▶ **What needs to be done**
Give every line of the material again, exactly as written.
-.-.-
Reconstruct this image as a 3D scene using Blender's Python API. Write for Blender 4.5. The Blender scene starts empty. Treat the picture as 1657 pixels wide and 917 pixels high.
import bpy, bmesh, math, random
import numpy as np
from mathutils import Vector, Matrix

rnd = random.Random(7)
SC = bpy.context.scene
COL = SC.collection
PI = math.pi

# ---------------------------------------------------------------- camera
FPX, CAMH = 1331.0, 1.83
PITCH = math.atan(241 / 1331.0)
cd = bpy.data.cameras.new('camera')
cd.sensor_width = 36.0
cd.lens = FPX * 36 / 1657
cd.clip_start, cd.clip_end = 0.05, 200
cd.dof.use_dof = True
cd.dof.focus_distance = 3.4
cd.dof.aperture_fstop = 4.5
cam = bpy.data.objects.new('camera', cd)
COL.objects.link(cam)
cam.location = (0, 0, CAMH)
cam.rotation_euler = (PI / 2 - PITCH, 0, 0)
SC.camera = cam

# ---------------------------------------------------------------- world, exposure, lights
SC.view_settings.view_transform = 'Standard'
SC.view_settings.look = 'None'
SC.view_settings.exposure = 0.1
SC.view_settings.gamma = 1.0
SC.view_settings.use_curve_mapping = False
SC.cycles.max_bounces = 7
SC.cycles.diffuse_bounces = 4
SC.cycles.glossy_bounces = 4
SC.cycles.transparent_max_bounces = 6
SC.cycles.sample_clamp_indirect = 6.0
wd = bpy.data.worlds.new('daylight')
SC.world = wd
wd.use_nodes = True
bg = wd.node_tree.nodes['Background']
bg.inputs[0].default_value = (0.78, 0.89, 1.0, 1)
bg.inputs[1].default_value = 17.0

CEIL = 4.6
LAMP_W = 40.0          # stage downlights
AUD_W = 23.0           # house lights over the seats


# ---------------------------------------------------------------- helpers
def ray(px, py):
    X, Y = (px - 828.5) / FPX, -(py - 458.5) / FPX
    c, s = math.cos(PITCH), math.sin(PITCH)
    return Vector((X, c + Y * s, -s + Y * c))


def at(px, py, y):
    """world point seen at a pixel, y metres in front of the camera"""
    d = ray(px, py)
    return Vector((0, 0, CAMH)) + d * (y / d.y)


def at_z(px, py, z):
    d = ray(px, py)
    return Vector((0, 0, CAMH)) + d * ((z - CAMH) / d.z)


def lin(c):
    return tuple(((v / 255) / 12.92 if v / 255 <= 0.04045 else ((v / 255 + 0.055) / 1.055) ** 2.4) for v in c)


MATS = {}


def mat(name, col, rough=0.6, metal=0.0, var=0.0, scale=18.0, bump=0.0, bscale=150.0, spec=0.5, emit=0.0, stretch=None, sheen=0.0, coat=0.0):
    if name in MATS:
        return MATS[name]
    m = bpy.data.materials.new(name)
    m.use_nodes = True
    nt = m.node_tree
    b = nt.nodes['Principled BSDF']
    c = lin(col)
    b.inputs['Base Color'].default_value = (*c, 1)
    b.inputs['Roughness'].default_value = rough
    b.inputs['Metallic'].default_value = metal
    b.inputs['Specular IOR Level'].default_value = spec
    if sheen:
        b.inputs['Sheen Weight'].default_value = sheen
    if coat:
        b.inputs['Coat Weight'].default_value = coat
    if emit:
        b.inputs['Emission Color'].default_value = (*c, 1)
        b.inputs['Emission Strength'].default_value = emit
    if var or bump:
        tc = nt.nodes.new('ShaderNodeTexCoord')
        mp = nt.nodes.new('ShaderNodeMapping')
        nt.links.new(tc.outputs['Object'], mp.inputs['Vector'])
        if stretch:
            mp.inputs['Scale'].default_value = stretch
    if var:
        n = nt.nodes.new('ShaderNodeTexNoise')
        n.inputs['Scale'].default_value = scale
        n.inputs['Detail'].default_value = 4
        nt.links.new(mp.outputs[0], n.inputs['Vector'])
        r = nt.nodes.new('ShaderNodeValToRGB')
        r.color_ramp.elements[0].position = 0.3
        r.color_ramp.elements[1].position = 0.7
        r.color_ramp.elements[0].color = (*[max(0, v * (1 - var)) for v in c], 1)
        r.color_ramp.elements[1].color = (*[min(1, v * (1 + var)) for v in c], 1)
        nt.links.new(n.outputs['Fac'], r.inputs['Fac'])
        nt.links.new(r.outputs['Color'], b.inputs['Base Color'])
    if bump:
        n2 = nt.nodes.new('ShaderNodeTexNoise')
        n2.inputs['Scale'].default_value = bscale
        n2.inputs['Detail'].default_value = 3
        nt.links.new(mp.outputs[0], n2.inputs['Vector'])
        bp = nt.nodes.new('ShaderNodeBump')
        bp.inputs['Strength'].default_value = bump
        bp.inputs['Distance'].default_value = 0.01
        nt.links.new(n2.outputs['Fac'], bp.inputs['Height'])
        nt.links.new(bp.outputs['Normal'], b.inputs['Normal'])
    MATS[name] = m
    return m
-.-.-
▶ **Solution to this problem**
Reconstruct this image as a 3D scene using Blender's Python API. Write for Blender 4.5. The Blender scene starts empty. Treat the picture as 1657 pixels wide and 917 pixels high.
import bpy, bmesh, math, random
import numpy as np
from mathutils import Vector, Matrix

rnd = random.Random(7)
SC = bpy.context.scene
COL = SC.collection
PI = math.pi

# ---------------------------------------------------------------- camera
FPX, CAMH = 1331.0, 1.83
PITCH = math.atan(241 / 1331.0)
cd = bpy.data.cameras.new('camera')
cd.sensor_width = 36.0
cd.lens = FPX * 36 / 1657
cd.clip_start, cd.clip_end = 0.05, 200
cd.dof.use_dof = True
cd.dof.focus_distance = 3.4
cd.dof.aperture_fstop = 4.5
cam = bpy.data.objects.new('camera', cd)
COL.objects.link(cam)
cam.location = (0, 0, CAMH)
cam.rotation_euler = (PI / 2 - PITCH, 0, 0)
SC.camera = cam

# ---------------------------------------------------------------- world, exposure, lights
SC.view_settings.view_transform = 'Standard'
SC.view_settings.look = 'None'
SC.view_settings.exposure = 0.1
SC.view_settings.gamma = 1.0
SC.view_settings.use_curve_mapping = False
SC.cycles.max_bounces = 7
SC.cycles.diffuse_bounces = 4
SC.cycles.glossy_bounces = 4
SC.cycles.transparent_max_bounces = 6
SC.cycles.sample_clamp_indirect = 6.0
wd = bpy.data.worlds.new('daylight')
SC.world = wd
wd.use_nodes = True
bg = wd.node_tree.nodes['Background']
bg.inputs[0].default_value = (0.78, 0.89, 1.0, 1)
bg.inputs[1].default_value = 17.0

CEIL = 4.6
LAMP_W = 40.0          # stage downlights
AUD_W = 23.0           # house lights over the seats


# ---------------------------------------------------------------- helpers
def ray(px, py):
    X, Y = (px - 828.5) / FPX, -(py - 458.5) / FPX
    c, s = math.cos(PITCH), math.sin(PITCH)
    return Vector((X, c + Y * s, -s + Y * c))


def at(px, py, y):
    """world point seen at a pixel, y metres in front of the camera"""
    d = ray(px, py)
    return Vector((0, 0, CAMH)) + d * (y / d.y)


def at_z(px, py, z):
    d = ray(px, py)
    return Vector((0, 0, CAMH)) + d * ((z - CAMH) / d.z)


def lin(c):
    return tuple(((v / 255) / 12.92 if v / 255 <= 0.04045 else ((v / 255 + 0.055) / 1.055) ** 2.4) for v in c)


MATS = {}


def mat(name, col, rough=0.6, metal=0.0, var=0.0, scale=18.0, bump=0.0, bscale=150.0, spec=0.5, emit=0.0, stretch=None, sheen=0.0, coat=0.0):
    if name in MATS:
        return MATS[name]
    m = bpy.data.materials.new(name)
    m.use_nodes = True
    nt = m.node_tree
    b = nt.nodes['Principled BSDF']
    c = lin(col)
    b.inputs['Base Color'].default_value = (*c, 1)
    b.inputs['Roughness'].default_value = rough
    b.inputs['Metallic'].default_value = metal
    b.inputs['Specular IOR Level'].default_value = spec
    if sheen:
        b.inputs['Sheen Weight'].default_value = sheen
    if coat:
        b.inputs['Coat Weight'].default_value = coat
    if emit:
        b.inputs['Emission Color'].default_value = (*c, 1)
        b.inputs['Emission Strength'].default_value = emit
    if var or bump:
        tc = nt.nodes.new('ShaderNodeTexCoord')
        mp = nt.nodes.new('ShaderNodeMapping')
        nt.links.new(tc.outputs['Object'], mp.inputs['Vector'])
        if stretch:
            mp.inputs['Scale'].default_value = stretch
    if var:
        n = nt.nodes.new('ShaderNodeTexNoise')
        n.inputs['Scale'].default_value = scale
        n.inputs['Detail'].default_value = 4
        nt.links.new(mp.outputs[0], n.inputs['Vector'])
        r = nt.nodes.new('ShaderNodeValToRGB')
        r.color_ramp.elements[0].position = 0.3
        r.color_ramp.elements[1].position = 0.7
        r.color_ramp.elements[0].color = (*[max(0, v * (1 - var)) for v in c], 1)
        r.color_ramp.elements[1].color = (*[min(1, v * (1 + var)) for v in c], 1)
        nt.links.new(n.outputs['Fac'], r.inputs['Fac'])
        nt.links.new(r.outputs['Color'], b.inputs['Base Color'])
    if bump:
        n2 = nt.nodes.new('ShaderNodeTexNoise')
        n2.inputs['Scale'].default_value = bscale
        n2.inputs['Detail'].default_value = 3
        nt.links.new(mp.outputs[0], n2.inputs['Vector'])
        bp = nt.nodes.new('ShaderNodeBump')
        bp.inputs['Strength'].default_value = bump
        bp.inputs['Distance'].default_value = 0.01
        nt.links.new(n2.outputs['Fac'], bp.inputs['Height'])
        nt.links.new(bp.outputs['Normal'], b.inputs['Normal'])
    MATS[name] = m
    return m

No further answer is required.